Wednesday, March 6, 2013

Still Spinning: Cinderella, "Long Cold Winter"

When Cinderella frontman Tom Keifer, who has been plagued with performance problems for many years due to paralysis of one of his vocal cords, posted samples from his long-awaited upcoming solo album, I had to hear them.

Though it’s hard to judge from the brief snippets, it appears the album will be an eclectic mix ranging from the hard rock of his former band to some country, blues and pop flavored songs. Listening to those samples, though, sent me to my CD shelf to revisit what is, in my opinion, Cinderella’s finest moment and one of the must-have records of 1980s hard rock.


Cinderella’s debut album, 1986’s Night Songs, while one of the better releases from the style, was definitely a record of its era. It was a three-chord, hard rock, sex and party album. But with the follow-up, Long Cold Winter, some other influences started to make their way into the music, and Cinderella started to find its own voice.

That’s evident from the opening notes of the album, a bluesy acoustic slide piece that opens “Bad Seamstress Blues/Fallin’ Apart at the Seams.” Yeah, the song eventually kicks up into a more familiar hard rock sound, but it’s more akin to Aerosmith than the band’s first record.

That’s followed up with the driving hard rocker “Gypsy Road,” which still gets a big crank of the volume knob on my stereo every time it comes on. Still, there’s more of a blues rock flavor to it, and that follows through the whole album. Most notably the title track, an electric blues-based number complete with organ and plenty of moaning guitar. Keifer stretches his vocal cords to the breaking point on the song, and he and Eric Brittingham lay down some very tasty licks. I’d hazard a guess that it was the first taste of blues that many long-haired kids of the late 1980s got.

Album closer “Take Me Back” further solidifies the shift with Fred Coury hammering the cowbell with so much gusto that it would even please “legendary producer Bruce Dickinson” and a roaring electric slide guitar riff. It’s straight out of the 1970s blues rock songbook.

I maintain that Keifer is one of the most underrated songwriters in hard rock, and there’s an awful lot of soul all over this record. In fact, that’s the difference between Cinderella’s ballads and the disposable ones of their contemporaries. The piano-driven “Don’t Know What You Got (Till It’s Gone)” remains a great song today, and it’s one of the few ballads of the 1980s that I didn’t skip on my cassette every time it came up.

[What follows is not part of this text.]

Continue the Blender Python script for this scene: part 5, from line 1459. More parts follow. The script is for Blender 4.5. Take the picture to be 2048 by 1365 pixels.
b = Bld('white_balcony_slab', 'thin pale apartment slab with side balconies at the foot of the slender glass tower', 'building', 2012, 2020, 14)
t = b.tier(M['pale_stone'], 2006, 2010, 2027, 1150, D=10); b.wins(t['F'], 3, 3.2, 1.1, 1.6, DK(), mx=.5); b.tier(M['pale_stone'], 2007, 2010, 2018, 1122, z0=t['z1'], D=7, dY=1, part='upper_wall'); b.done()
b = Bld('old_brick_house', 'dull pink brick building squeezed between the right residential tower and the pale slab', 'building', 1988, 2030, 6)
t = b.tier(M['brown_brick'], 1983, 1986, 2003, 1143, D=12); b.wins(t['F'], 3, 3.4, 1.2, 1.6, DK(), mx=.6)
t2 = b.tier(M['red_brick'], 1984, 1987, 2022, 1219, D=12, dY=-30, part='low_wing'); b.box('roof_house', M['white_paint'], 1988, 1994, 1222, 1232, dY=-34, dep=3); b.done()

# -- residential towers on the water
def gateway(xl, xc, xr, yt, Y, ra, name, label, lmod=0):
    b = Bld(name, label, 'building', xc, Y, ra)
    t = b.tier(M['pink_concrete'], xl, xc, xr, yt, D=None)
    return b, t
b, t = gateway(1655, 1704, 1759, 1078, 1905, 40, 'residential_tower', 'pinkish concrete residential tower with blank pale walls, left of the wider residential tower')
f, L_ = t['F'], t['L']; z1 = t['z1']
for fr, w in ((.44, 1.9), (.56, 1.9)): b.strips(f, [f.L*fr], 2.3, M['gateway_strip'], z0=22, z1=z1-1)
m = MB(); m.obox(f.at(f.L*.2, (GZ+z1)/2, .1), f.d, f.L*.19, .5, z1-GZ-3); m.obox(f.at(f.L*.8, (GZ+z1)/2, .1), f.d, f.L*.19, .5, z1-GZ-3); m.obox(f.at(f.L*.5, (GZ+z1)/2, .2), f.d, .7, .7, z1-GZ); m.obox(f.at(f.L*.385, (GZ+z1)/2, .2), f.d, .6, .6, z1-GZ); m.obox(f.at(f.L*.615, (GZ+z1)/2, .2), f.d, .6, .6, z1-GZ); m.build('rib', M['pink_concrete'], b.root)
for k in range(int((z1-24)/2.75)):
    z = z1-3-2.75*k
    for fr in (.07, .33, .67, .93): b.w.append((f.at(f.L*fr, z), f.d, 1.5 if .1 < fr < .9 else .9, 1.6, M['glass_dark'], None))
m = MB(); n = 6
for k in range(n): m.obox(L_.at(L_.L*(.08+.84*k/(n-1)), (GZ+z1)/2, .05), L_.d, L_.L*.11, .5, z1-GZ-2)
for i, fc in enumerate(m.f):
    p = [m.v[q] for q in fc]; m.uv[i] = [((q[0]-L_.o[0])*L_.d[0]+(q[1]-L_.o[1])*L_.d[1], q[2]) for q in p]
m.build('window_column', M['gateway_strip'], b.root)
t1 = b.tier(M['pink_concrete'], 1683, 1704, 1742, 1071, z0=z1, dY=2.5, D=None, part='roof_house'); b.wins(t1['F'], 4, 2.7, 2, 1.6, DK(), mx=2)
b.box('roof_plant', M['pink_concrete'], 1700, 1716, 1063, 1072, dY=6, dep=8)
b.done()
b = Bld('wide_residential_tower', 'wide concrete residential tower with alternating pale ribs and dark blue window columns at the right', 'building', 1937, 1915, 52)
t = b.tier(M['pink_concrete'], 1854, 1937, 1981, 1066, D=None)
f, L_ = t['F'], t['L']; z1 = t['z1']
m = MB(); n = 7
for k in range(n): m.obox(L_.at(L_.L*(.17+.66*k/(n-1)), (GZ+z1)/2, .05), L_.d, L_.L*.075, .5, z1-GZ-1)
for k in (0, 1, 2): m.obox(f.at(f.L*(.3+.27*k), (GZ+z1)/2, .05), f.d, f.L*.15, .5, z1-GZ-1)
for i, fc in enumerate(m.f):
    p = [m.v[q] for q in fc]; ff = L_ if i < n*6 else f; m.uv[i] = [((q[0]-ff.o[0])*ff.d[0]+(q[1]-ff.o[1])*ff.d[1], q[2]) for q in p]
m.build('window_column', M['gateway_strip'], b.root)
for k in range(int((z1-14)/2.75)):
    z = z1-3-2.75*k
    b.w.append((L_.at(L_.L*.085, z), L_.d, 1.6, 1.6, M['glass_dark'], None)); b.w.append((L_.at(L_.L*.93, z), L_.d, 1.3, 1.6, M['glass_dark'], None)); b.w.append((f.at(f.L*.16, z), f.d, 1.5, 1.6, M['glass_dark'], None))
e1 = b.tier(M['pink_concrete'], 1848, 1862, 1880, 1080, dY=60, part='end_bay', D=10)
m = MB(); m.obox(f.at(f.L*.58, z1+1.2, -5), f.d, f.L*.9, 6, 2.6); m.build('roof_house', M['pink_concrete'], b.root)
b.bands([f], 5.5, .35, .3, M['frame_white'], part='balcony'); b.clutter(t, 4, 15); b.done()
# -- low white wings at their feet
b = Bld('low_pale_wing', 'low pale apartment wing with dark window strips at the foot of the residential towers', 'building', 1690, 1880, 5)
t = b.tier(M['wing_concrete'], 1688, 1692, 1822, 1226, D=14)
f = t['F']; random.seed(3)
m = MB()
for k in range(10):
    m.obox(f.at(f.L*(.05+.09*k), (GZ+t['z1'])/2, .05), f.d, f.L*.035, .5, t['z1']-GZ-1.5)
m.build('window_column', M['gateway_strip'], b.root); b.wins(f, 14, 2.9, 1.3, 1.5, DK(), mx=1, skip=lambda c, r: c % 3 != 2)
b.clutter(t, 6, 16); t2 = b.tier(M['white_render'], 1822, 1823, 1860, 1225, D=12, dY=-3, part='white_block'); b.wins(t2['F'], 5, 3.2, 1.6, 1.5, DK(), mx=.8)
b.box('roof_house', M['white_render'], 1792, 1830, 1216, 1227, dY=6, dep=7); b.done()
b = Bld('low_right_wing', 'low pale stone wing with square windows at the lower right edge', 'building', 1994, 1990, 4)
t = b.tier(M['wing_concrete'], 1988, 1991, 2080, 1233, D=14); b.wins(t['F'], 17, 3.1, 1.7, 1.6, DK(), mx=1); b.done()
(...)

Likewise “Coming Home,” while a little less impactful, has a level of emotion that was rarely found in the ballads of the time. It also holds the dubious distinction of being the first and only song that I ever sang on a stage in front of an audience. I’d like to step out of the review and take this moment to apologize to everyone who was in that audience and also Mr. Keifer himself. Much alcohol was involved, and it will never happen again.

The bottom line, though, on this album is that whether they were rocking out full throttle on songs like “If You Don’t Like It” and “Fire and Ice,” grooving on midtempo numbers like “The Last Mile” or slowing it down for the requisite ballads, there was always plenty of grit, emotion and a great feel.

To be honest, I thought the band took the rootsy, bluesy sound just a step too far on their following album, Heartbreak Station, losing a little bit of the fire that makes Long Cold Winter so great. Here, though, they had the perfect mix of the times and a more classic sound.

These days people tend to shy away from admitting to liking acts that have been labeled as “hair bands,” but Long Cold Winter is a record that I’ll still proudly crank with the windows down.